What’s the Deal with Poorly Honed Sermons?

Have you ever listened to a sermon filled with illustrations and jokes that feel just a little – I dunno – half-baked? The metaphor doesn’t quite hit home, the joke fails to pack its full punch-potential. I’m sure you can think of examples… If not, I’ll happily send you an mp3 of one of my failures!

Rhetoric matters in communicating a message; not just in getting a laugh, but in knowing how to make an illustration memorable, making it have the desired impact and helping the listener have an experience right there in his seat/pew. I happen to think that too few sermons rise above informative ‘lectures’, in part because of the dearth of time given to crafting our language and honing our humour.
In this fascinating video, expert comedian Jerry Seinfeld gives a brief insight into the anatomy of his Pop Tart routine. He explains the two-year process that goes into making a joke work at every level. If you’re a preacher, I’d recommend checking it out.

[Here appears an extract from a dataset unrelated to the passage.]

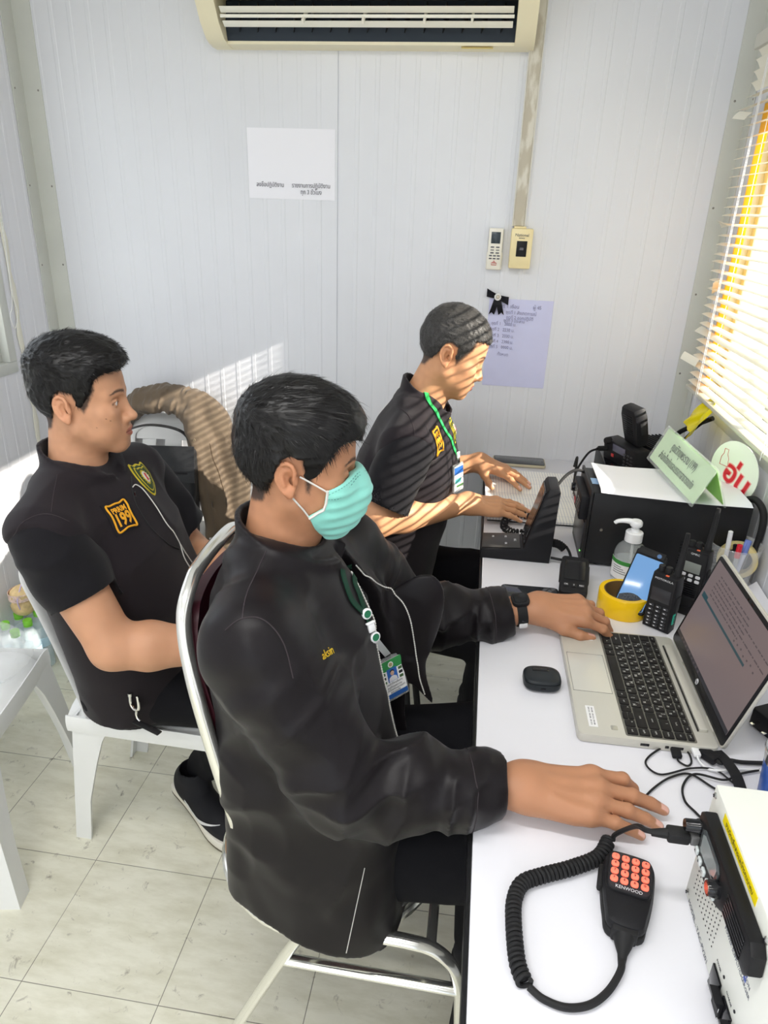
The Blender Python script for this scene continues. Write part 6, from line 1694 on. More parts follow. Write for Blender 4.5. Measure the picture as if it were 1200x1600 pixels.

I’m not (of course) suggesting that preachers are meant primarily to be performers, or that honing jokes should replace prayer and rigorous study, but I found the video provocative as I thought about the amount of time I give to the aesthetics of preaching: choosing the perfect words, crafting an engaging narrative structure, thinking about rhythm, onomatopoeia, assonance and so on. 
Seinfeld admits in the video,

“It’s a long time to spend on something that means absolutely nothing… But that’s what I do.”

If it’s worth two years to communicate something that means absolutely nothing, isn’t it worth a decent chunk of our time to communicate something of infinite worth?